<前回に続く>

■労働力が減ってきたにもかかわらず、現実には労働力不足は発生せず、逆に、雇用情勢の悪化を懸念する状態が続いてきた。これは、労働力の供給も減ったが、経済実態面で労働力の需要がもっと減ったからである。

■表面化しなかったが、潜在的な労働不足要因は常に底流にある。労働力の「天井」はどんどん低くなっていたわけだ。

■景気が好転して労働需要が拡大し始めると、日本経済はたちまち、労働力の「天井」にぶつかってしまった。

これが突然やってきたのが労働力不足の理由である。

■今後、生産年齢人口の減少が続くことは確実だ。

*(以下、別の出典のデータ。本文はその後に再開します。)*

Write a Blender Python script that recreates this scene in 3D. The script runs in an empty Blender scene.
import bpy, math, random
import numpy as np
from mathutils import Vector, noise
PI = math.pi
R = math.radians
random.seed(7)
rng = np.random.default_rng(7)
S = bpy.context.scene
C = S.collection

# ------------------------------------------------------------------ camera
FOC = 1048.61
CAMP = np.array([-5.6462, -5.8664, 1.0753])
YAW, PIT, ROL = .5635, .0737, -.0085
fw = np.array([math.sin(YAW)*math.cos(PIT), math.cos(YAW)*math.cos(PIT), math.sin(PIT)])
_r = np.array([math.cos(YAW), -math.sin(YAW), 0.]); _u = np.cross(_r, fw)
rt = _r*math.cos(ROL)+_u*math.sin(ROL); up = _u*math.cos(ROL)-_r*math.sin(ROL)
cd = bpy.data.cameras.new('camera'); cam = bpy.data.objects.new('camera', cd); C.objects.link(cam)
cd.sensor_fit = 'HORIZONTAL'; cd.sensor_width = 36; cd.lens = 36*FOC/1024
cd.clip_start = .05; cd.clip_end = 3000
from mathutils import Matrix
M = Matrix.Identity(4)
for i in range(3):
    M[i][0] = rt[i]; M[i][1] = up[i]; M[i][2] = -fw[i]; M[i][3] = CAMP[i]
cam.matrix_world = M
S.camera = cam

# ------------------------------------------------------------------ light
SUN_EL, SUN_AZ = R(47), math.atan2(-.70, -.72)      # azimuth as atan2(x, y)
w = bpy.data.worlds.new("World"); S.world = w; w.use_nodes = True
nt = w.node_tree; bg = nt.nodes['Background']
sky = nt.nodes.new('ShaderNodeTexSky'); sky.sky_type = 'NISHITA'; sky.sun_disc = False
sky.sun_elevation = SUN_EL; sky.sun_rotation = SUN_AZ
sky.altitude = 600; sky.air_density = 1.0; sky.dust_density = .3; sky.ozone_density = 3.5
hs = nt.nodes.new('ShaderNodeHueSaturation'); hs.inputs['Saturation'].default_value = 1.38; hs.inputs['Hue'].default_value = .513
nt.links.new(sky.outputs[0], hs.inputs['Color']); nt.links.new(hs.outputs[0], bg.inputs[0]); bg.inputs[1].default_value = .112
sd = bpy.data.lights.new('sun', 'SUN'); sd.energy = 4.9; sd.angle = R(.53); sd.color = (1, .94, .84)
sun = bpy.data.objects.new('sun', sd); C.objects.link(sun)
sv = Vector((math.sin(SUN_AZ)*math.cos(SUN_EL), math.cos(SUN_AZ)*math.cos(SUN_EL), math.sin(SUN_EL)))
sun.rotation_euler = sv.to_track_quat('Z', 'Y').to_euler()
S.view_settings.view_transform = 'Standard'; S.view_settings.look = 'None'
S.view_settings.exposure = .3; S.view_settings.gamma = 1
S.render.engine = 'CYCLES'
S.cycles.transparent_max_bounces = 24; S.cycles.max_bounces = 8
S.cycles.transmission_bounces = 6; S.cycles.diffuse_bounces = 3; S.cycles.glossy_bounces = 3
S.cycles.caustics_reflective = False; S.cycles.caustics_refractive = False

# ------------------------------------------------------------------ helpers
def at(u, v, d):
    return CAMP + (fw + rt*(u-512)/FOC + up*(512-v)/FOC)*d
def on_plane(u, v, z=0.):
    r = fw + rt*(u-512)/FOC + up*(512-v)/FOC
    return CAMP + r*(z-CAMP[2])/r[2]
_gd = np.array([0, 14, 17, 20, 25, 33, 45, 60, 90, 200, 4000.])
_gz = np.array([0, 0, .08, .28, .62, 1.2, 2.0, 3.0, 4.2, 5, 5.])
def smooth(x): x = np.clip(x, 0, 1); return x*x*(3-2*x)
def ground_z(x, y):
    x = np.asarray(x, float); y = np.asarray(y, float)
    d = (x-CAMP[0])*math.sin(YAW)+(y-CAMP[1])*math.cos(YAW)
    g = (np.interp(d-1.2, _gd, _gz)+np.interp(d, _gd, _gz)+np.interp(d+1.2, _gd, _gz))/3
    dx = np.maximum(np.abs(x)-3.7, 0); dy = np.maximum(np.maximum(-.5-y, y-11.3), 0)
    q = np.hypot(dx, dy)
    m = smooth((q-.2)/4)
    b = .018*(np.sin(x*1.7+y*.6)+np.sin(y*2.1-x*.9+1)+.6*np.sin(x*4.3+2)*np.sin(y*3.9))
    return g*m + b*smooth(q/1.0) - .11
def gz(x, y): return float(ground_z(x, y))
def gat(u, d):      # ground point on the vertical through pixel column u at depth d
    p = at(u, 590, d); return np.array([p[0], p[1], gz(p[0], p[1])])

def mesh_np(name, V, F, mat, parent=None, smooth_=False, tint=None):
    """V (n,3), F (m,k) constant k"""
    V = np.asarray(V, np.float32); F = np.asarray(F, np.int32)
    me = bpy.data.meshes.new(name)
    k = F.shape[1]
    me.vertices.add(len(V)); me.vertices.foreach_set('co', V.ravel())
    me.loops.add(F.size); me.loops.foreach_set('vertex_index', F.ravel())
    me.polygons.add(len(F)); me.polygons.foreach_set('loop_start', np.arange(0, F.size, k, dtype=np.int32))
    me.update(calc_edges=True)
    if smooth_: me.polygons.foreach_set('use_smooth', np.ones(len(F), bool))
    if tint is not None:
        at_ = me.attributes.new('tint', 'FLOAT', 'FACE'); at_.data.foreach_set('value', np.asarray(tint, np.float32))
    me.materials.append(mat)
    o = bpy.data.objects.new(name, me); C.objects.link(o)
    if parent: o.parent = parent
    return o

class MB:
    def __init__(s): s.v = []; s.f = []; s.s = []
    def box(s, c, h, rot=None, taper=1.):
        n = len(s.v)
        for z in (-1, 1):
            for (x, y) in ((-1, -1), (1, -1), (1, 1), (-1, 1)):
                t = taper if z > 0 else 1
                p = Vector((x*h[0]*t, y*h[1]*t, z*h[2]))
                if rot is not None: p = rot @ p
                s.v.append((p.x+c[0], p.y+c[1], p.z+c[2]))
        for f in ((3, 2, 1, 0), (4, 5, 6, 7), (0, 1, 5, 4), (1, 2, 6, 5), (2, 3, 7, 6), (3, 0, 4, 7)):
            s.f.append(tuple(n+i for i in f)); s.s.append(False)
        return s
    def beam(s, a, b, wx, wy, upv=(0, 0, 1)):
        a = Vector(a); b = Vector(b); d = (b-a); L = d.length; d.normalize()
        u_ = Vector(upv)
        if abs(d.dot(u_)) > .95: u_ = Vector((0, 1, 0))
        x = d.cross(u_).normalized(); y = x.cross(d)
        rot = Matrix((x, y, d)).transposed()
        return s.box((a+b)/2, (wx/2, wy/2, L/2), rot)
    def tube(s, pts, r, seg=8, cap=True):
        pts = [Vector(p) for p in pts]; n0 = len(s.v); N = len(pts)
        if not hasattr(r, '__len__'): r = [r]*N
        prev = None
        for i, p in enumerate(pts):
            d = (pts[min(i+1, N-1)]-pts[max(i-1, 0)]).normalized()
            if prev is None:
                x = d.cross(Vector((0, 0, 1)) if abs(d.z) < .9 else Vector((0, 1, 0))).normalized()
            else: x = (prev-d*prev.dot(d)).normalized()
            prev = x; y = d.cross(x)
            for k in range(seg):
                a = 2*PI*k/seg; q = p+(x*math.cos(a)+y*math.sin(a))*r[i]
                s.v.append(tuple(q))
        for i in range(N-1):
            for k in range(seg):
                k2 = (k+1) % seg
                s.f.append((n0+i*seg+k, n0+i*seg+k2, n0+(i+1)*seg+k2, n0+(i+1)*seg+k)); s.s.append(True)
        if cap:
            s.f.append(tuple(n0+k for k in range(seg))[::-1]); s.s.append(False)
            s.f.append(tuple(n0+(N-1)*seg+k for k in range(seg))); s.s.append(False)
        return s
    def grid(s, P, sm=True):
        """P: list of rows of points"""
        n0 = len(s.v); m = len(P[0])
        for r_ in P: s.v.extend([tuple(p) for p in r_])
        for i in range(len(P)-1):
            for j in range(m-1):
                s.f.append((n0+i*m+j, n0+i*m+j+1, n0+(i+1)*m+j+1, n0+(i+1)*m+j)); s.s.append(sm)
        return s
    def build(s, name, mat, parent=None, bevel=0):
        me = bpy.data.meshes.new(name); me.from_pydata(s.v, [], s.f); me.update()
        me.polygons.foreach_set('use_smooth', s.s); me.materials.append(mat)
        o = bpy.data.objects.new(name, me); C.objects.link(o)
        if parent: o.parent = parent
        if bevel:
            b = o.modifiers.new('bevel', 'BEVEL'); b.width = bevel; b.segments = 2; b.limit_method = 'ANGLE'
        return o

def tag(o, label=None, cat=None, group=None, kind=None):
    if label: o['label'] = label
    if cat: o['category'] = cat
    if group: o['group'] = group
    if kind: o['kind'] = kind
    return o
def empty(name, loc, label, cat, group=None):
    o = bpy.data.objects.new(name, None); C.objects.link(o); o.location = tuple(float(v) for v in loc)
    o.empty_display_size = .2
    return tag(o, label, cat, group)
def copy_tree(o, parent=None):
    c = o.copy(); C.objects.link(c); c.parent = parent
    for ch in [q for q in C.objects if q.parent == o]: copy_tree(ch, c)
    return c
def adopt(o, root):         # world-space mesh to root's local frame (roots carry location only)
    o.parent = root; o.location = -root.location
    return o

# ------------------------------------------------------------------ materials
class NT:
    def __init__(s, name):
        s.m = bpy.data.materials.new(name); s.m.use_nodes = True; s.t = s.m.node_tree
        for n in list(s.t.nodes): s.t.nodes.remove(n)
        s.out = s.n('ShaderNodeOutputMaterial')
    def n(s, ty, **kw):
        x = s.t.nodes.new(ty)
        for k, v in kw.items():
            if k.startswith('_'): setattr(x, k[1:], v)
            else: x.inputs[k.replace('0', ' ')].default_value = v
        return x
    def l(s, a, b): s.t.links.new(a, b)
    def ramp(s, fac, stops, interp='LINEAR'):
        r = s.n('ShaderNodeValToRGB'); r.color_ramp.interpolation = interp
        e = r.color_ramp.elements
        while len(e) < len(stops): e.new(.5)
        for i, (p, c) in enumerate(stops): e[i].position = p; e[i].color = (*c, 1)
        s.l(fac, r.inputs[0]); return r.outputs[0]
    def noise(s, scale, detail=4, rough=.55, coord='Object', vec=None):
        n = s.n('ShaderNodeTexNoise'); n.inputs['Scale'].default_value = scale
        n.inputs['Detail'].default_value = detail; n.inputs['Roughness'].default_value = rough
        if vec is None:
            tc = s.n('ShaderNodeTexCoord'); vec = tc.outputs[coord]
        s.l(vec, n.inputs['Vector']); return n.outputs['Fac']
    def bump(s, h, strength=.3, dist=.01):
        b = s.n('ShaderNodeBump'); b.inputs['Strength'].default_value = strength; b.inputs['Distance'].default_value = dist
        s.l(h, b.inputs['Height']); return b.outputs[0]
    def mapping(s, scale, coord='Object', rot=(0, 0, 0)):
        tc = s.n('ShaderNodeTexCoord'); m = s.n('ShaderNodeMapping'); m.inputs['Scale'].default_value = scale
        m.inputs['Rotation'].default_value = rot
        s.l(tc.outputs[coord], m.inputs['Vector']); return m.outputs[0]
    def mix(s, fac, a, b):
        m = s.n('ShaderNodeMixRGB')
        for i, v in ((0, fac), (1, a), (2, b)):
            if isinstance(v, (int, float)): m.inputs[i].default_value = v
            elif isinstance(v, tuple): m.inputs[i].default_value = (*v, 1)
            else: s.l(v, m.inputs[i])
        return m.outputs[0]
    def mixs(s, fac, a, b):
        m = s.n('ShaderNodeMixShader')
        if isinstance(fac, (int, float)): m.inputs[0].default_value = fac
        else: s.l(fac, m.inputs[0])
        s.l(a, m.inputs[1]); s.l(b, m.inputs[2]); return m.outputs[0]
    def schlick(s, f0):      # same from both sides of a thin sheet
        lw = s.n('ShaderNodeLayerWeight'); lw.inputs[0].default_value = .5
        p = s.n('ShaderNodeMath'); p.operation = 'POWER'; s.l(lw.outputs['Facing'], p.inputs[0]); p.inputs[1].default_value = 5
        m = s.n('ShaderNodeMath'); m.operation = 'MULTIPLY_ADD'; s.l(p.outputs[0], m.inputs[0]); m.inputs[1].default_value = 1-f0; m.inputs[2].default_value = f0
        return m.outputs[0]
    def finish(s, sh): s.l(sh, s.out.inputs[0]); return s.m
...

ある程度、高齢者や女性の労働参加率を高めたとしても、労働力人口は趨勢(すうせい)として減りつづけることもまた確実である。

■政府は長期的な観点から、女性や高齢者の労働参加率が高まるような環境を整え、外国人労働力の選択的流入を促していく必要がある。

■また、企業は、労働環境を整備して人材を確保して行かないと、国内では生き残れなくなるだろう。

 2014年は日本経済が「大・労働力不足時代」に入った年として長く記憶されることになるだろう。